Statement by OSTP Director John P. Holdren on Dr. Ralph Cicerone (1943-2016)
Dr. Ralph Cicerone, who served as the 21st President of the National Academy of Sciences from July 1, 2005 to June 30, 2016, passed away unexpectedly on November 5. A distinguished scientist and scientific administrator, he served as Chancellor of the University of California, Irvine, from 1998 to 2005. Subsequent to receiving his doctorate from the University of Illinois in 1970, he held faculty and research positions at the University of Michigan, the Scripps Institute of Oceanography, and the National Center for Atmospheric research before joining the UC Irvine faculty at professor of atmospheric sciences in 1989.
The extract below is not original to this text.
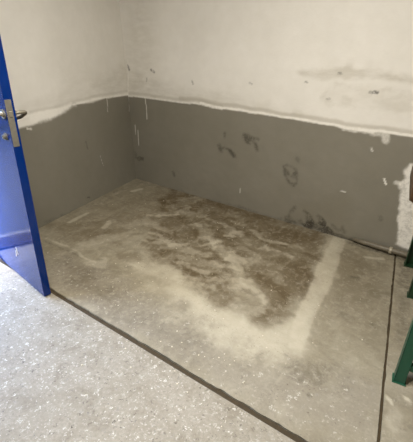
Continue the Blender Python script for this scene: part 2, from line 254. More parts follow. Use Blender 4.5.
WALLR = [('p', 'grey', [(-0.453, 0.855), (-0.032, 0.868), (0.267, 0.872), (0.637, 0.872), (0.862, 0.877), (1.094, 0.86), (1.318, 0.861), (1.545, 0.856), (1.714, 0.854), (1.898, 0.848), (2.061, 0.848), (2.135, 0.837), (2.251, 0.839), (2.399, 0.847), (2.57, 0.846), (2.933, 0.848), (3.411, -0.069), (2.772, -0.367), (-0.251, -0.052), (-0.588, -0.026)], 0, 0.008, 1.0, 0.003), ('s', 'edge', [(0.637, 0.908), (0.861, 0.912), (1.092, 0.894), (1.316, 0.894), (1.541, 0.888), (1.71, 0.885), (1.893, 0.878), (2.056, 0.877), (2.129, 0.866), (2.245, 0.867), (2.393, 0.874), (2.564, 0.873), (2.926, 0.872)], 0.004, 0.022, 0.5, 0.004), ('s', 'edge', [(-0.03, 0.892), (0.268, 0.895), (0.637, 0.893), (0.862, 0.898), (1.093, 0.88)], 0.002, 0.02, 0.4, 0.004), ('s', 'line', [(0.862, 0.886), (1.093, 0.868), (1.318, 0.869), (1.544, 0.864), (1.713, 0.861), (1.897, 0.855), (2.06, 0.855), (2.133, 0.844), (2.25, 0.846), (2.398, 0.854), (2.568, 0.853)], 0.004, 0.006, 1.0, 0.004), ('s', 'line', [(-0.032, 0.865), (0.267, 0.869), (0.637, 0.869), (0.862, 0.875), (1.094, 0.857)], 0.004, 0.006, 0.8, 0.003), ('s', 'line', [(2.318, 0.835), (2.397, 0.827), (2.404, 0.794)], 0.015, 0.02, 0.6, 0.01), ('s', 'line', [(2.127, 0.843), (2.25, 0.846), (2.317, 0.842)], 0.01, 0.012, 0.6, 0.01), ('s', 'line', [(0.0, 1.196), (-0.031, 0.882), (-0.031, 0.726)], 0.002, 0.004, 0.75, 0.002), ('s', 'line', [(0.201, 0.865), (0.209, 0.791), (0.215, 0.667)], 0.002, 0.004, 0.75, 0.002), ('s', 'line', [(0.042, 0.585), (0.048, 0.494)], 0.002, 0.004, 0.75, 0.002), ('s', 'line', [(0.081, 0.54), (0.083, 0.384)], 0.002, 0.004, 0.75, 0.002), ('s', 'line', [(2.461, 0.536), (2.481, 0.503)], 0.005, 0.003, 1.0, 0.001), ('s', 'line', [(2.189, 0.38), (2.219, 0.379)], 0.003, 0.004, 0.7, 0.001), ('s', 'line', [(2.333, 0.734), (2.343, 0.715)], 0.003, 0.004, 0.7, 0.001), ('s', 'line', [(1.318, 0.198), (1.322, 0.151)], 0.002, 0.004, 0.5, 0.001), ('p', 'line', [(2.586, 0.655), (2.56, 0.608), (2.575, 0.568), (2.558, 0.535), (2.57, 0.509), (2.588, 0.484), (2.595, 0.427), (2.606, 0.323), (2.627, 0.203), (2.641, 0.085), (2.698, 0.072), (2.924, 0.079), (2.823, 0.676)], 0, 0.01, 0.9, 0.01), ('s', 'line', [(2.539, 0.531), (2.565, 0.53)], 0.008, 0.012, 0.6, 0.004), ('p', 'smear', [(1.723, 1.202), (1.958, 1.241), (2.224, 1.23), (2.671, 1.244), (2.689, 1.179), (2.488, 1.187), (2.296, 1.18), (1.973, 1.152), (1.75, 1.177)], 0, 0.02, 0.55, 0.015), ('p', 'smear', [(-0.11, 1.191), (0.017, 1.09), (0.276, 1.017), (0.695, 0.997), (1.118, 0.976), (1.449, 0.937), (1.787, 0.914), (1.796, 0.849), (1.094, 0.86), (-0.032, 0.872), (-0.216, 0.905)], 0, 0.06, 0.35, 0.02), ('p', 'smear', [(0.049, 1.692), (-0.032, 0.872), (0.396, 0.911), (0.315, 1.683)], 0, 0.15, 0.35, 0.03), ('s', 'smear', [(1.991, 1.047), (2.323, 1.052), (2.719, 1.068)], 0.05, 0.05, 0.35, 0.02), ('s', 'dark', [(2.027, 1.2), (2.042, 1.195)], 0.006, 0.006, 0.5, 0.004), ('s', 'dark', [(2.276, 1.098), (2.296, 1.094)], 0.007, 0.006, 0.7, 0.004), ('s', 'dark', [(2.251, 1.096), (2.265, 1.091)], 0.006, 0.006, 0.5, 0.004), ('s', 'dark', [(1.803, 1.126), (1.818, 1.121)], 0.004, 0.006, 0.5, 0.004), ('s', 'dark', [(0.294, 1.123), (0.331, 1.108)], 0.008, 0.006, 0.6, 0.004), ('s', 'dark', [(-0.005, 1.143), (0.005, 1.107)], 0.008, 0.006, 0.6, 0.004), ('s', 'dark', [(0.773, 1.061), (0.784, 1.037)], 0.005, 0.006, 0.5, 0.004), ('s', 'dark', [(0.239, 1.05), (0.237, 1.023)], 0.004, 0.006, 0.4, 0.004), ('s', 'dark', [(1.346, 1.086), (1.364, 1.08)], 0.003, 0.006, 0.4, 0.004), ('s', 'dark', [(1.973, 1.025), (1.988, 1.027)], 0.004, 0.006, 0.4, 0.004), ('s', 'dark', [(1.324, 0.665), (1.373, 0.656), (1.448, 0.659)], 0.0072, 0.018, 0.576, 0.012), ('s', 'dark', [(1.345, 0.643), (1.366, 0.621)], 0.0072, 0.018, 0.576, 0.012), ('s', 'dark', [(1.413, 0.629), (1.444, 0.592), (1.456, 0.568)], 0.0048, 0.018, 0.576, 0.012), ('s', 'dark', [(1.11, 0.527), (1.194, 0.514), (1.269, 0.465)], 0.0036, 0.018, 0.504, 0.012), ('s', 'dark', [(1.067, 0.546), (1.101, 0.489)], 0.0084, 0.018, 0.576, 0.012), ('s', 'dark', [(1.125, 0.653), (1.126, 0.618)], 0.0072, 0.018, 0.432, 0.012), ('s', 'dark', [(1.195, 0.497), (1.238, 0.468)], 0.0072, 0.018, 0.504, 0.012), ('s', 'dark', [(1.814, 0.542), (1.824, 0.528)], 0.006, 0.018, 0.504, 0.012), ('s', 'dark', [(1.721, 0.466), (1.728, 0.408), (1.762, 0.347), (1.809, 0.323), (1.819, 0.377), (1.807, 0.408), (1.763, 0.407), (1.734, 0.435)], 0.0036, 0.018, 0.54, 0.012), ('s', 'dark', [(1.711, 0.481), (1.78, 0.478), (1.808, 0.459)], 0.0024, 0.018, 0.36, 0.012), ('s', 'dark', [(1.803, 0.433), (1.815, 0.41)], 0.0084, 0.018, 0.576, 0.012), ('s', 'dark', [(1.752, 0.362), (1.8, 0.33)], 0.006, 0.018, 0.432, 0.012), ('s', 'dark', [(-0.047, 0.563), (-0.037, 0.513)], 0.0084, 0.018, 0.576, 0.012), ('s', 'dark', [(0.058, 0.251), (0.131, 0.254)], 0.0096, 0.018, 0.576, 0.012), ('s', 'dark', [(0.018, 0.309), (0.029, 0.257)], 0.0048, 0.018, 0.36, 0.012), ('s', 'dark', [(0.526, 0.182), (0.551, 0.146)], 0.0048, 0.018, 0.504, 0.012), ('s', 'dark', [(-0.029, 0.44), (-0.018, 0.4)], 0.0048, 0.018, 0.36, 0.012), ('s', 'dark', [(1.788, -0.0), (1.815, 0.074), (1.851, 0.139)], 0.0048, 0.018, 0.36, 0.012), ('s', 'dark', [(1.786, 0.018), (1.798, -0.007)], 0.0144, 0.018, 0.504, 0.012), ('s', 'dark', [(1.939, 0.136), (1.957, 0.132)], 0.0072, 0.018, 0.504, 0.012), ('s', 'dark', [(1.97, 0.1), (1.989, 0.032), (1.976, 0.001)], 0.021599999999999998, 0.018, 0.72, 0.012), ('s', 'dark', [(2.005, 0.037), (2.099, 0.03), (2.167, 0.015)], 0.021599999999999998, 0.018, 0.612, 0.012), ('s', 'dark', [(2.069, 0.111), (2.084, 0.07)], 0.0192, 0.018, 0.6839999999999999, 0.012), ('s', 'dark', [(1.91, 0.036), (1.948, 0.011)], 0.012, 0.018, 0.432, 0.012), ('s', 'dark', [(2.179, 0.082), (2.238, 0.065)], 0.012, 0.018, 0.288, 0.012), ('s', 'dark', [(2.139, 0.033), (2.232, 0.009), (2.325, 0.013)], 0.0144, 0.018, 0.396, 0.012), ('s', 'dark', [(1.835, -0.005), (1.95, 0.002)], 0.012, 0.018, 0.216, 0.012), ('s', 'dark', [(2.5, 0.261), (2.508, 0.256)], 0.0048, 0.018, 0.36, 0.012), ('s', 'dark', [(2.254, 0.105), (2.278, 0.06)], 0.0048, 0.018, 0.36, 0.012), ('s', 'dark', [(2.328, -0.004), (2.705, -0.018)], 0.01, 0.012, 0.9, 0.002), ('s', 'dark', [(1.778, 0.006), (2.334, 0.007)], 0.004, 0.035, 0.45, 0.02), ('s', 'dark', [(0.066, -0.028), (1.778, 0.006)], 0.0, 0.03, 0.3, 0.01), ('p', 'damp', [(2.113, 0.329), (2.216, 0.395), (2.341, 0.01), (1.734, -0.016), (1.889, 0.185)], 0, 0.06, 0.25, 0.02)]  # the dark line behind the pipe's foot is its painted shadow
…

Ralph and I knew each other as entering freshmen at MIT in the fall of 1961, fellow members of what became the close-knit Class of 1965. He majored in electrical engineering, I in aeronautics and astronautics; he played varsity baseball, I varsity tennis; but we took many of the same courses and shared many buddies (including classmate Bill Brody, who later became President of Johns Hopkins University).
Our friendship deepened in later life, as by different pathways we both become engaged professionally in the causes and consequences of global climate change, as well as in interdisciplinary education and advising around science, technology, and public policy. We were elected to membership in the National Academy of Sciences a year apart—Ralph in 1990, I in 1991—and were both affiliated with the Academy's Section on Environmental Sciences.
It was a wonderful coincidence that Ralph's service as the President of the National Academy of Sciences and mine as President Obama's Science Advisor overlapped for nearly all of the Obama Administration. Ralph and I jointly welcomed President Obama to the Academy to address its annual meeting in April 2009, just three months after the President's inauguration, and again in April 2013, on the occasion of 150th anniversary of the Academy's founding.
Ralph was a superb scientist and an equally superb scientific statesman. His advice and collaboration were invaluable to me in my White House role, as they were to so many government, academic, and scientific leaders around the country and around the world. We will all miss him terribly.